A local family, the Vaheys, ran the whole operation until 1996, when the station went automatic and the staff relocated to nearby Knock Airport.

But you’ll be wanting to know about the town’s brush with history.

The Vaheys wouldn’t have known it — in fact few people would have been aware of it – the reason the authorities were particularly keen to get meteorological reports for June 1944.

Weather report forms still exist in Claremorris which show that for the first week in June of that year the weather in the rest of Ireland was improving with an area of high pressure replacing an active low.

This improving situation with reports from Blacksod Lighthouse and Claremorris was the reason that the launch of the invasion of France, the Normandy Landings, went ahead on the June 6, 1944.

Their brush with fate over, the people of Claremorris went back to minding their own business, and the town today remains a tranquil, quiet place, ideal for spending a relaxing weekend or longer.

The town sits at the bottom of a valley with all roads which lead to the town following hills in particular the old Knock road (known as the Knock hill) and Ballyhaunis road.

The town itself is a peaceful town, even though it boasts over two dozen pubs covering — traditional music, sports, cosy inns, pubs diners; everything is covered.

Claremorris is also home to Mc Mahon Park.

Located on the south side of the town, it comes complete with lovely walks, peaceful lake, coarse fishing, gurgling brooks, delightful wooded countryside giving way to bogland which in springtime (just round the corner, folks!) is a riot of colour with flowers.

If fishing is your angle, so to speak, nearby Lough Mask should be high on your list of preferred destinations.

Situated some 10 km away, Mask is a limestone lough of some 22,000 acres.

The lough is famous for its trout fishing, although there’s plenty of coarse fishing available as well. Several businesses in the area will cater for all your angling needs.

Like Claremorris itself, the lough also has its own history — in Co.
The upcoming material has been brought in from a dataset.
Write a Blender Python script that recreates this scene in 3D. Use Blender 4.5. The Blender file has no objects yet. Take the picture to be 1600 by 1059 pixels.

Mayo, history is never far away.

From the 14th century right up to the 20th century, this area has seen tumultuous events.

Community relations in the area were particularly iffy during the Land Wars of the 19th century, and the proximity of estates managed by Charles Boycott — from whom the English language got a new word — also helped heighten tensions.

Despite this somewhat melancholy history, Lough Mask today is a beautiful amenity, and can provide all your holiday requirements – fishing, water sports, romantic pubs along the waterside.

Of course, if history is a keen interest of yours — or indeed if you just like to look at beautiful old buildings in tranquil surroundings, pay a visit to nearby Ballintubber Abbey.

Ballintubber’s history goes back to pre-Christian times.

In days gone by pilgrims from the rest of Ireland would pass through Ballintubber on their way to the Croagh Patrick, Mayo’s holy mountain since pagan times.

When St Patrick brought Christianity to Ireland in c.441AD, he founded a church at Ballintubber.

The present Abbey was founded in 1216 by King Cathal O’Conor, and remains the only church in Ireland founded by an Irish king still in daily use.

If you have an interest in Neolithic court tombs, you could scarcely do better than visit this area.

Around 85 of the 400 plus court-tombs known in Ireland are located in Mayo, with several scattered around Claremorris.

The landscape of Connacht — scarred by millions of years of belligerent weather — is home to Neolithic graves, cairns and dolmens some 5000 years old – some are even older, going back to the time when banshees, monsters and giants roamed the earth.

Mind how you go now!

Mayo, in the ancient province of Connacht, boasts some of Ireland’s most evocative scenery – Croagh Patrick, “Quiet Man” country, Clew Bay, Knock Basilica, dramatic seascapes.

But it also has fine old towns like Claremorris, which are near all these grand sights, but can also offer those other precious commodities — a friendly welcome, an unhurried pace of life, and enough pubs and restaurants to provide plenty of craic.